A second question is: where will this new structure operate? Observing where the greatest number of dissidents are based and where the largest scenarios of the greatest political violence have been after the signing of the peace agreement, there could be two locations: southwest and northeast Colombia. These are two border territories—Ecuador and Venezuela—with a very high presence of coca crops and illegal mining, and where the presence of the FARC-EP has always been significant, to a large extent, because of Colombian government’s lack of presence in these areas. However, in the video published by dissident leaders, there is talk of a new way of operating, this time, against the Colombian oligarchy opposing the agreement. This would imply a greater activity in urban centers and a greater recourse of terrorism, as compared to a conflict that in the past was largely disputed in forgotten and peripheral locations in the country’s geography. This will be an undeniable challenge for the government, but also for the FARC-EP that, with exceptions, never developed an effective strategy in Colombia’s main cities. 

Finally, a third question would be the role of the new FARC-EP in relation to the rest of the actors perpetuating violence in Colombia. “Iván Márquez” has called a possible coalition with what is now the most important guerrilla group in the country, with more than 2,000 members: the National Liberation Army (ELN). This was already attempted in the mid-80s through the Simón Bolívar Guerrilla Coordination, and resulted in an absolute fiasco. Obviously, the times and needs are different, but we must not forget the FARC-EP enters with less strength and much reduced operational capabilities. This is something that would collide with the guerrilla group’s traditional, absolute control at the local level—a change that will increase should past confrontations between the FARAC and the ELN resurface.
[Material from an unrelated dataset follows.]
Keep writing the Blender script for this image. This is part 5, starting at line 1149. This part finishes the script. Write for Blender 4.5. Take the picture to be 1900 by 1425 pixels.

Since the 1990s, and for a good part of the past decade, the FARC-EP fought against the ELN in Colombian departments like Arauca or Nariño, locations that today would clearly be renewed places of coexistence in the return to arms of the old guerrilla native of southern Tolima. 

All of the above puts Uribismo’s dream scenario on a platter. The return of the FARC-EP was the greatest desire of Álvaro Uribe. In Uribe’s view the development discredits the legacy of Juan Manuel Santos, extinguishing any of the supposed benefits of peace, eliminating any hint of dialogue with the ELN and confirming that the FARC command never believed in overcoming violence. Thus, Duque’s government, which for more than two years did not have a clear direction, now finds its motive: the return to a strong state in which security must be the priority. 

In this polarized political battle, we must not fall into the temptation of reductionist conclusions. There are more than 6,000 ex-combatants who are today in the process of re-integration into civilian life. We must demand the Colombian state comply with them and with the more than eight million victims left by the conflict. Peace is a commitment of the state, not of the government, and will only be effective and lasting as long as intervention is made on the structural and symbolic conditions that for decades sustained violence. Above all, even with the exposed difficulties, the trees should not prevent us from seeing the forest, the larger gains and benefits of perhaps an “imperfect peace.” 

Jerónimo Ríos Sierra is an International Relations Professor at the EAN University of Colombia and author of “Breve historia del conflicto armado en Colombia” (La Catarata, 2017). He holds a PhD in Political Science from the Universidad Complutense de Madrid.